The specialist adds: “Companies that do not move in time run the risk of losing competitiveness and facing serious financial losses. This is a moment where knowledge and technology become indispensable weapons”, warns Lucas Ribeiro, tax expert and CEO of ROIT.

Adapting to the reform involves various critical fronts, explains Ribeiro. They are:

  1. Contract review and renegotiation with suppliers: How will costs be transferred?
  2. Price and profit margin review: The new taxation directly impacts the pricing of products and services.
  3. Enhancement of control systems: Companies need tools that integrate fiscal, financial, and logistical data accurately and automatically.
  4. Team training: A well-informed and prepared team can make all the difference in transitioning to the new model.

Why is the deadline so critical?

The deadline seems short because it is. Even though the reform will only come into full effect in 2026, the transition phase requires adjustment already in 2025. “Companies practically have until 2025 to adjust their operations and prepare for the consolidation of the rules. It’s not just about complying with the law, but about adjusting strategies to survive in this new environment,” Ribeiro reinforces.
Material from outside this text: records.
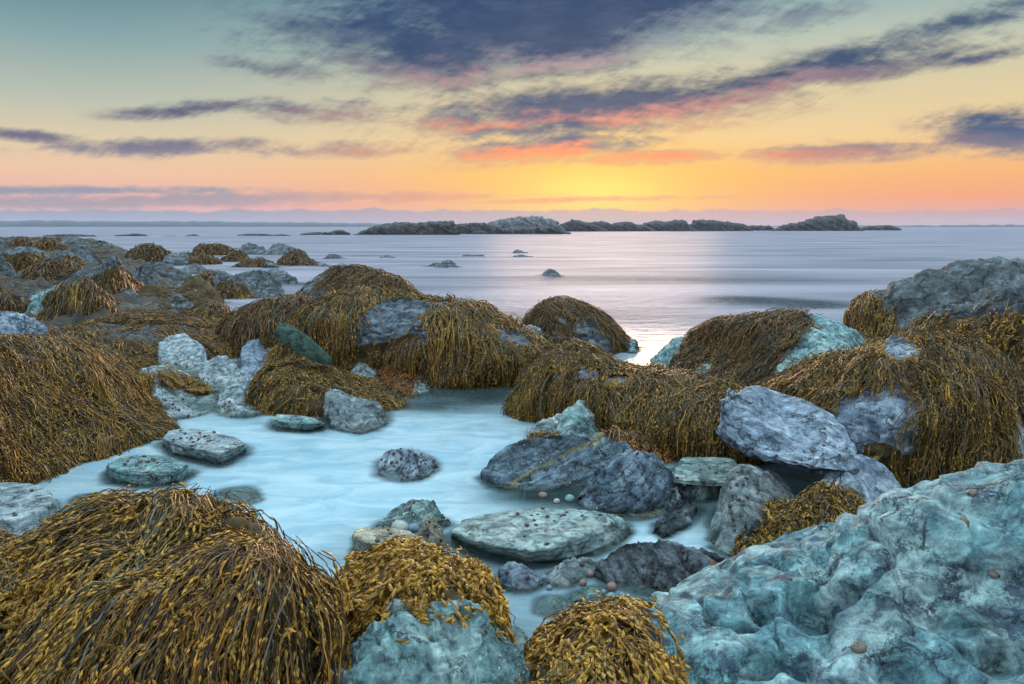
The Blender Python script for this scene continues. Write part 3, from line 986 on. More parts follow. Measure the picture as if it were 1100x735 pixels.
rock('peak', 'rock', 'pale teal peaked rock in front of the long weed covered boulder',
     [(598, 458), (606, 441), (621, 431), (632, 433), (648, 440), (662, 452), (672, 462)], [(598, 482), (630, 487), (672, 476)], 0.3, 'wedge', 'teal_rock', amp=0.02, strata=(.5, 0, 1), sf=18, samp=0.012, H=0.28, group=G_MID)
rock('pale_low', 'rock', 'low pale grey rock at the pool edge left of the teal peaked rock',
     [(566, 468), (574, 454), (592, 448), (615, 449), (640, 460)], [(566, 480), (600, 486), (640, 482)], 0.3, 'round', 'pale_rock', amp=0.03, strata=(-.3, 0, 1), sf=22, samp=0.010, H=0.18, group=G_MID)
rock('rust_mound', 'rock', 'low rock under rust coloured weed behind the blue wedge boulder',
     [(600, 478), (630, 468), (650, 461), (680, 461), (705, 470), (726, 486)], [(600, 495), (680, 499), (726, 496)], 0.25, 'round', 'dark_rock', amp=0.03, H=0.2, group=G_MID, res=.6)
rock('overhang', 'boulder', 'pale blue boulder propped on other rocks with a shadowed underside',
     [(768, 448), (771, 428), (784, 420), (800, 424), (815, 423), (838, 433), (868, 438), (890, 448), (908, 466), (917, 484), (922, 500)], [(768, 455), (780, 474), (806, 486), (842, 496), (880, 507), (922, 504)], 0.55, 'over', 'blue_rock', dist=4.35, amp=0.03, strata=(.35, .15, 1), sf=20, samp=0.010, group=G_MID, drop=.02)
MATS_OVER = None
rock('barnacle_lower', 'boulder', 'pitted boulder crusted with barnacles and snails under the propped boulder',
     [(764, 560), (766, 532), (780, 513), (800, 504), (822, 512), (845, 532), (858, 560), (866, 590)], [(764, 588), (785, 600), (830, 603), (866, 600)], 0.45, 'steep', 'barnacle_rock', amp=0.04, group=G_MID)
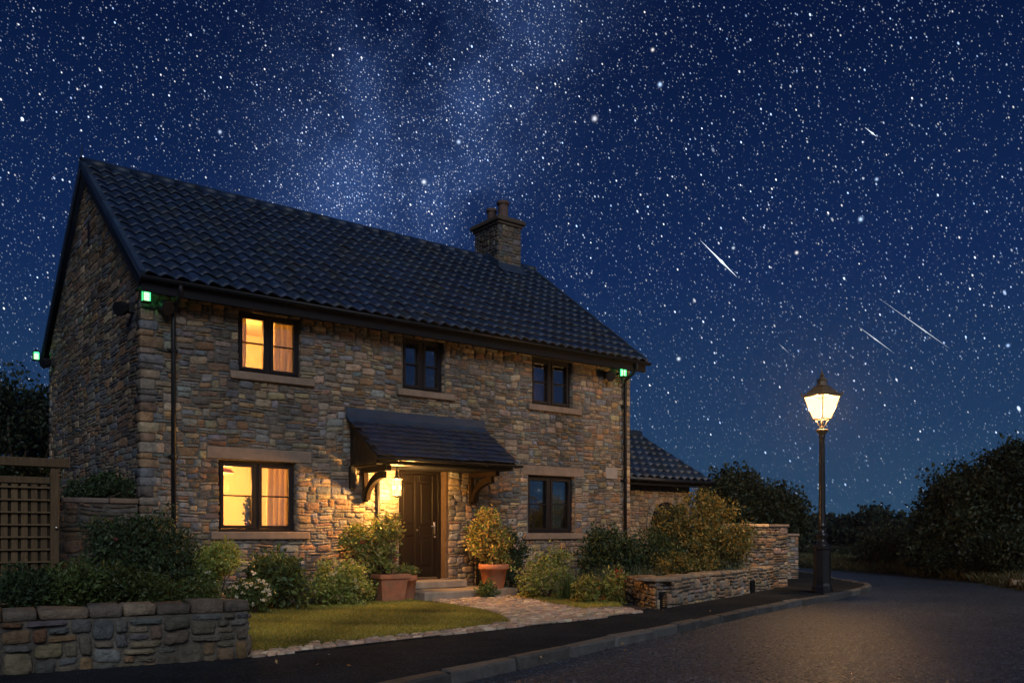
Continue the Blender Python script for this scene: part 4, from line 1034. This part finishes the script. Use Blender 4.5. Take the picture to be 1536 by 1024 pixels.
# ------------------------------------------------------------------ pots
def zz(px,py,d): return atd(px,py,d)
t=thing('planter',(3.84,-.9,0),'square tapered terracotta planter standing before the front door','planter')
mb=MB()
def ring4(cx,cy,r,z): return np.array([(cx-r,cy-r,z),(cx+r,cy-r,z),(cx+r,cy+r,z),(cx-r,cy+r,z)])
def sqpot(mb,cx,cy,prof):
    V=np.vstack([ring4(cx,cy,r,z) for r,z in prof]); F=[(i*4+k,i*4+(k+1)%4,(i+1)*4+(k+1)%4,(i+1)*4+k) for i in range(len(prof)-1) for k in range(4)]+[(3,2,1,0),tuple((len(prof)-1)*4+k for k in range(4))]
    mb.add(V,F)
sqpot(mb,3.84,-.9,[(.205,0),(.21,.01),(.262,.42),(.29,.425),(.295,.435),(.297,.495),(.29,.505),(.262,.505),(.255,.45)])
mk('planter_body',mb,M['terracotta'],t)
mb=MB(); mb.box((3.60,-1.14,.40),(4.08,-.66,.455)); mk('compost',mb,M['soil'],t)
def rpot(x,y,z,r,h,label):
    t=thing('flower_pot',(x,y,z),label,'flower pot'); mb=MB()
    mb.lathe([(r*.66,0),(r*.68,.01),(r*.92,h*.78),(r*1.0,h*.785),(r*1.03,h*.82),(r*1.03,h*.97),(r*.99,h),(r*.9,h),(r*.88,h*.88)],(x,y,z),28); mk('pot_body',mb,M['terracotta'],t,True)
    mb=MB(); mb.lathe([(r*.85,h*.80),(r*.88,h*.89)],(x,y,z),20); mk('compost',mb,M['soil'],t)
rpot(4.27,-.86,0,.17,.47,'small round terracotta pot squeezed between planter and entrance step')
rpot(6.22,-.80,.16,.285,.46,'round rimmed terracotta pot on the entrance step')

# ------------------------------------------------------------------ planting
RED=G((.55,.04,.04),(.6,.10,.05),(.5,.06,.10)); WHITE=G((.75,.7,.55),(.7,.62,.45),(.8,.76,.65)); ORANGE=G((.6,.2,.03),(.65,.28,.05),(.5,.12,.03))
COPPER=G((.20,.10,.035),(.15,.075,.03),(.24,.13,.05),(.10,.08,.03)); SAGE=G((.12,.14,.085),(.15,.165,.10),(.09,.115,.07),(.18,.19,.12))
YG=G((.26,.27,.05),(.18,.22,.045),(.34,.30,.07),(.11,.16,.035),(.36,.27,.08))
def A(x,y,z,rx,ry,rz): return (np.array([x,y,z]),np.array([rx,ry,rz]))
shrub('potted_shrub',(3.84,-.9,.45),[ell(560,815,15.3,34,28),ell(580,795,15.4,20,18),ell(530,808,15.2,22,20),ell(570,845,15.2,26,14)],150,26,.055,.062,YG,201,'leafy yellow green shrub with red blooms growing in the square planter',flowers=(RED,7,.05,None))
shrub('potted_plant',(4.27,-.86,.42),[A(4.27,-.86,.52,.16,.16,.09)],34,18,.035,.05,YG,205,'small leafy plant in the small round pot','plant',nst=6,stem=.006)
shrub('potted_shrub',(6.22,-.80,.58),[ell(734,805,16.8,28,26),ell(732,782,16.9,18,18),ell(742,828,16.7,30,18),ell(716,806,16.7,16,22)],170,26,.05,.055,G(*(list(YG)+[(.42,.20,.07),(.46,.34,.09)])),211,'bushy flowering shrub with orange tips in the round pot on the step',flowers=(np.vstack([ORANGE,RED[:1]]),8,.045,None))
shrub('shrub',(7.25,-.55,0),[ell(768,825,17.4,20,26),ell(762,858,17.3,22,22)],120,24,.06,.06,GREEN_D,215,'dark green shrub against the house just beyond the round pot')
shrub('shrub',(5.75,-1.25,.0),[A(5.78,-1.22,.16,.14,.12,.15)] ,40,20,.04,.05,GREEN_M,217,'small dark leafy clump beside the step under the round pot','plant',nst=5,stem=.005)
shrub('shrub',(*gd(820,15.9),0),[ell(815,862,15.9,34,26),ell(835,845,16.0,22,22),ell(798,872,15.7,20,18)],170,24,.055,.05,G(*(list(GREEN_L)+[(.3,.28,.16)])),221,'pale variegated bush beneath the dark downstairs window',flowers=(WHITE,10,.03,None))
tuft('ornamental_grass',(*gd(905,16.2),.0),260,.62,.10,SAGE,225,'pale green arching grass in front of the dark hedge',width=.007)
tuft('ornamental_grass',(*gd(851,15.6),.0),170,.55,.09,GREEN_M,226,'dark green arching grass beside the variegated bush',width=.008)
tuft('ornamental_grass',(*gd(975,15.9),.12),200,.52,.11,SAGE,227,'pale spiky grass just behind the low vented wall',width=.007)
shrub('flowering_bush',(*gd(893,14.9),0),[ell(890,886,14.9,26,20),ell(878,893,14.8,18,16),ell(915,890,14.9,22,20)],120,24,.05,.06,G(*(list(YG)+[(.16,.10,.03)])),231,'low bush with orange and red flowers at the end of the vented wall',flowers=(ORANGE,16,.03,None),elong=2.6)
shrub('flowering_bush',(*gd(925,15.1),0),[ell(926,880,15.1,14,26)],50,18,.05,.055,YG,233,'upright stem of red flowers leaning on the vented wall end',flowers=(RED,14,.04,None),elong=2.4,nst=8,stem=.006)
shrub('hedge_shrub',(*gd(915,17.2),0),[ell(905,828,17.3,32,34),ell(925,845,17.1,38,38),ell(890,862,17.0,20,28)],420,26,.07,.06,GREEN_D,241,'rounded dark evergreen shrub under the far downpipe')
shrub('hedge_shrub',(*gd(990,17.3),0),[ell(985,832,17.4,40,30),ell(1000,858,17.2,44,26),ell(960,862,17.1,28,26)],380,26,.07,.055,G(*(list(GREEN_D)+list(GREEN_M[:1]))),245,'mid green hedge shrub between the dark evergreen and the autumn shrub')
shrub('autumn_shrub',(*gd(1065,17.9),0),[ell(1050,775,18.1,42,36),ell(1088,790,17.9,34,36),ell(1035,815,17.8,45,34),ell(1080,830,17.6,42,30),ell(1105,812,17.8,24,24),ell(1010,785,18.3,28,30),ell(990,800,18.2,20,26)],430,26,.085,.062,AUTUMN,251,'large golden brown autumn shrub behind the vented wall lit by the street lamp',stem=.02,nst=26)
shrub('shrub',(*gd(1035,16.9),.05),[ell(1010,848,16.7,26,18),ell(1050,848,17.0,24,14)],110,22,.06,.05,AUTUMN,255,'low brown leafy shrub spilling behind the vented wall top')
shrub('shrub',(*gd(1085,17.7),.05),[ell(1085,850,17.6,24,10)],60,20,.05,.05,SAGE,256,'grey green plant behind the far end of the vented wall','plant',nst=6,stem=.006)
# left bed
shrub('evergreen_shrub',(*gd(225,12.4),0),[ell(215,810,12.5,52,34),ell(190,835,12.3,50,42),ell(255,835,12.3,42,40),ell(225,865,12.1,70,30),ell(160,800,12.6,24,24)],620,24,.06,.052,GREEN_D,261,'large dark evergreen shrub in front of the gable corner and side wall',stem=.014,nst=22,flowers=(G((.30,.06,.10),(.25,.10,.05)),6,.03,None))
shrub('shrub',(*gd(318,12.6),0),[ell(318,850,12.6,28,22),ell(335,840,12.7,20,18),ell(300,865,12.5,24,18),ell(335,835,12.2,22,20)],260,24,.045,.045,GREEN_L*1.35,265,'lime green bush under the downstairs lit window',elong=2.4)
tuft('ornamental_grass',(*gd(268,11.2),.02),230,.42,.10,COPPER,267,'copper brown grass tuft behind the low rough wall',width=.006,lean=.7)
shrub('flowering_bush',(*gd(378,12.7),0),[ell(378,892,12.7,28,18),ell(362,890,12.6,18,18)],110,22,.045,.045,GREEN_M,271,'low bush covered in white flowers beside the lawn corner',flowers=(WHITE,62,.03,[ell(378,888,12.6,30,20)]))
shrub('flowering_bush',(*gd(312,11.9),0),[ell(312,878,11.9,14,20)],50,18,.04,.045,GREEN_M,272,'small white and orange flowered plant behind the copper grass',flowers=(WHITE,12,.028,None),nst=6,stem=.005)
shrub('shrub',(*gd(415,13.6),0),[ell(412,862,13.6,34,28),ell(432,878,13.4,28,24),ell(395,880,13.5,22,22)],200,20,.06,.085,G(*(list(GREEN_M)+list(GREEN_D[:2]))),275,'broad leaved dark green bush between the white flowers and the grass',elong=2.2)
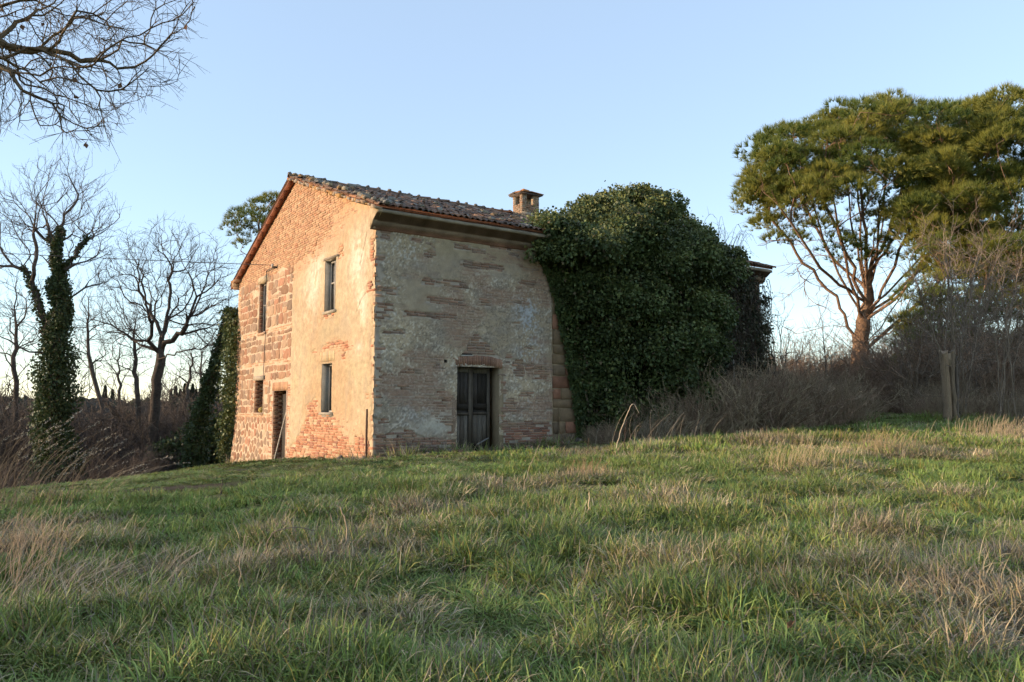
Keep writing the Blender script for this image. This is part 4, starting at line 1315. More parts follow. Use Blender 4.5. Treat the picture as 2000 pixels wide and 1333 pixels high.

And here is the biggest mistake that many are making: ignoring the details. It is common to see companies believing that simply adapting their accounting systems or following what competitors are doing is enough. However, each sector, each business model has specificities that require detailed analysis and customized actions.

Technology as an ally

With the complexity of the changes, technologies based on artificial intelligence, like those developed by ROIT, gain prominence. Tools such as the Tax Reform Calculator allow precise simulations, real-time impact analysis, and even suggestions for best market practices.

According to Ribeiro, “the differentiator is not just calculating the new rate, but guiding companies in interpreting the data for strategic decision-making. The reform is not just a challenge; it can be an opportunity to leverage businesses.”

And the future?

For the specialist, the year 2025 will be “decisive” in defining “winners and losers in the new tax era”. Companies that anticipate and master the numbers will be more prepared to face the changes, he emphasizes. Those who procrastinate, believing that adaptations will be simple, may encounter a scenario of losses and lack of competitiveness. “Therefore, if your company has not yet started to prepare, the time is now. The clock is ticking, and the future of your organization may depend on the decisions made today”.